If you are an investor sitting on a CoCo bond that triggers at 7.5% that matters. As one succinctly puts it: “If Basel IV pushes capital ratios below 10%, the CoCo market will freak.”

This market is, therefore, in the unfortunate position whereby bonds are referencing triggers that were set against capital ratios that may no longer apply when the Basel IV revisions are finalized.

“If you have perpetual bonds out there that reference a ratio that isn’t defined – for example it just says that it triggers at “7% CET1 ratio” – what if that ratio gets rebased?” asks Docherty. “Maybe there needs to be updating and future-proofing of trigger definitions for these bonds.” No small task for a market €125 billion in size. 

With total loss-absorbing capacity (TLAC) and minimum requirement for own funds and eligible liabilities (MREL) due to be in place by 2019, the focus on both the quantum and form of bank capital is intense.

  

Mike Harrison,
Barclays

“If Basel IV is something that the market sees as a silly, interfering regulatory rule change it will have more tolerance,” says Mike Harrison, director in the equity research division at Barclays. “The proximate catalyst for banks to raise capital would be weaker.”

In the AT1 market, the banks with the slimmest cushion between trigger and CET1 ratio have the most to worry about. 

Front loading

Three of the banks closest to their MDA threshold are French, although Crédit Agricole restructured its regional holdings to boost its transitional CET1 ratio to 11.9%, up from 10.9% in August. The French banks’ need for capital is well-known, but the process is being delayed by the passage of the French non-preferred senior law, due in October. 

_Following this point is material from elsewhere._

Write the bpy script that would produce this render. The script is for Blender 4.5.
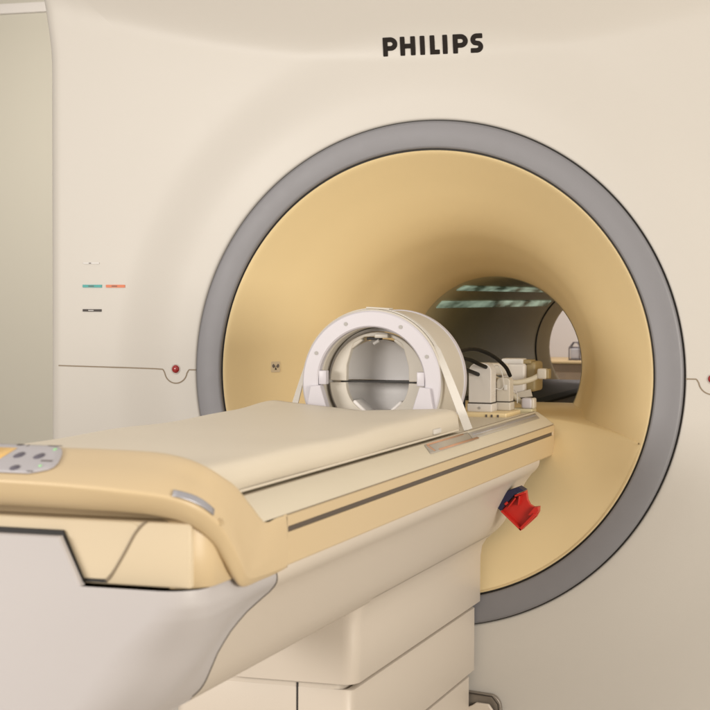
import bpy, bmesh, math, random
from mathutils import Vector, Matrix
R = math.radians
PI = math.pi
random.seed(4)
for o in list(bpy.data.objects): bpy.data.objects.remove(o)
S = bpy.context.scene
COL = S.collection
ZO = 1.05                      # height of the bore axis above the floor; shapes below are given relative to the bore axis

# ---------------------------------------------------------------- camera
cam = bpy.data.cameras.new('camera'); camo = bpy.data.objects.new('camera', cam); COL.objects.link(camo)
camo.location = (1.11951, -3.94489, 0.18395 + ZO)
yaw, pit, rol = 0.319922, -0.0338777, 0.0038651
camo.matrix_world = (Matrix.Translation(camo.location) @ Matrix.Rotation(yaw, 4, 'Z') @ Matrix.Rotation(PI/2 + pit, 4, 'X') @ Matrix.Rotation(-rol, 4, 'Z').inverted())
cam.sensor_width = 36; cam.sensor_fit = 'HORIZONTAL'; cam.lens = 1718.99/710*36
cam.clip_end = 100; cam.clip_start = .05
cam.dof.use_dof = True; cam.dof.focus_distance = 4.05; cam.dof.aperture_fstop = 11
S.camera = camo
S.render.resolution_x = 1024; S.render.resolution_y = 1024

# ---------------------------------------------------------------- light
w = bpy.data.worlds.new('World'); S.world = w; w.use_nodes = True
bg = w.node_tree.nodes['Background']; bg.inputs[0].default_value = (1.0, .92, .83, 1); bg.inputs[1].default_value = .46
S.view_settings.view_transform = 'Standard'; S.view_settings.look = 'None'; S.view_settings.exposure = .46; S.view_settings.gamma = 1
def area(name, loc, target, size, power, col, sy=None):
    l = bpy.data.lights.new(name, 'AREA'); l.energy = power; l.color = col; l.shape = 'RECTANGLE'; l.size = size; l.size_y = sy or size
    o = bpy.data.objects.new(name, l); COL.objects.link(o); o.location = loc
    o.rotation_euler = (Vector(target) - Vector(loc)).to_track_quat('-Z', 'Y').to_euler(); return o
area('ceiling_light', (-.9, -2.1, 2.9), (-.8, -1.2, 0), 1.2, 7, (1, .90, .77), 1.3)
area('ceiling_light', (1.5, -2.7, 2.9), (1.2, -1.6, 0), 1.2, 7, (1, .90, .77), 1.3)
area('window_light', (-2.2, -4.7, 1.75), (-.2, 0, .95), 1.5, 88, (1, .95, .89), 1.0)
area('window_light', (4.3, -3.3, 1.3), (.2, -.2, .8), 2.2, 122, (1, .93, .82), 1.5)
area('far_room_light', (-.4, 4.75, 2.7), (-.4, 5.2, 1.0), 1.0, 32, (1, .93, .90))
area('wall_fill_light', (-2.8, 2.2, 2.6), (-3.1, 3.9, .8), 1.2, 48, (1, .94, .84))  # fill lamp added to brighten the wall left of the scanner

# ---------------------------------------------------------------- materials
def mat(name, col, rough=.5, bump=0, bscale=60, var=.04, vscale=3, emit=None, es=0, metal=0, spec=.5, coat=0, trans=0, sss=0):
    m = bpy.data.materials.new(name); m.use_nodes = True; nt = m.node_tree; b = nt.nodes['Principled BSDF']
    b.inputs['Roughness'].default_value = rough; b.inputs['Metallic'].default_value = metal
    b.inputs['Specular IOR Level'].default_value = spec; b.inputs['Coat Weight'].default_value = coat
    b.inputs['Transmission Weight'].default_value = trans
    tc = nt.nodes.new('ShaderNodeTexCoord')
    n = nt.nodes.new('ShaderNodeTexNoise'); n.inputs['Scale'].default_value = vscale; n.inputs['Detail'].default_value = 5
    nt.links.new(tc.outputs['Object'], n.inputs['Vector'])
    r = nt.nodes.new('ShaderNodeMix'); r.data_type = 'RGBA'
    c = Vector(col)*(.80 if max(col) > .3 else 1)   # painted plastics are a little under white
    r.inputs[6].default_value = (*[max(0, x*(1-var)) for x in c], 1); r.inputs[7].default_value = (*[min(1, x*(1+var)) for x in c], 1)
    nt.links.new(n.outputs['Fac'], r.inputs[0]); nt.links.new(r.outputs[2], b.inputs['Base Color'])
    rm = nt.nodes.new('ShaderNodeMapRange'); rm.inputs[3].default_value = max(0, rough-.06); rm.inputs[4].default_value = min(1, rough+.06)
    nt.links.new(n.outputs['Fac'], rm.inputs[0]); nt.links.new(rm.outputs[0], b.inputs['Roughness'])
    if bump:
        n2 = nt.nodes.new('ShaderNodeTexNoise'); n2.inputs['Scale'].default_value = bscale; n2.inputs['Detail'].default_value = 3
        nt.links.new(tc.outputs['Object'], n2.inputs['Vector'])
        bp = nt.nodes.new('ShaderNodeBump'); bp.inputs['Strength'].default_value = bump; bp.inputs['Distance'].default_value = .002
        nt.links.new(n2.outputs['Fac'], bp.inputs['Height']); nt.links.new(bp.outputs[0], b.inputs['Normal'])
    if emit: b.inputs['Emission Color'].default_value = (*emit, 1); b.inputs['Emission Strength'].default_value = es
    return m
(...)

“The large French banks need to raise capital to meet their TLAC requirements in the non-preferred senior market, but the regulations are not yet clear so they will wait,” says Jonathan Weinberger, head of capital markets engineering at SG CIB. “We may, therefore, see some front loading in the tier-2 market this year.” 

The new law will see French banks issue non-preferred, or tier-3, notes that will sit between existing senior and subordinated bonds and will be bail-inable. It is the latest European country to introduce its own solution to bail-in, after Germany introduced statutory subordination of existing senior debt to other senior liabilities and Spain took a contractual approach to enable banks to issue senior subordinated notes. The EC is now looking to standardize the approach to creditor ranking in insolvency across the region and may be looking at the French approach as a Europe-wide blueprint.

“We understand that the EC is predisposed towards having a standardized approach, and that the French approach could be an interesting solution,” Eric Litvack, head of regulatory strategy at Société Générale CIB, tells Euromoney.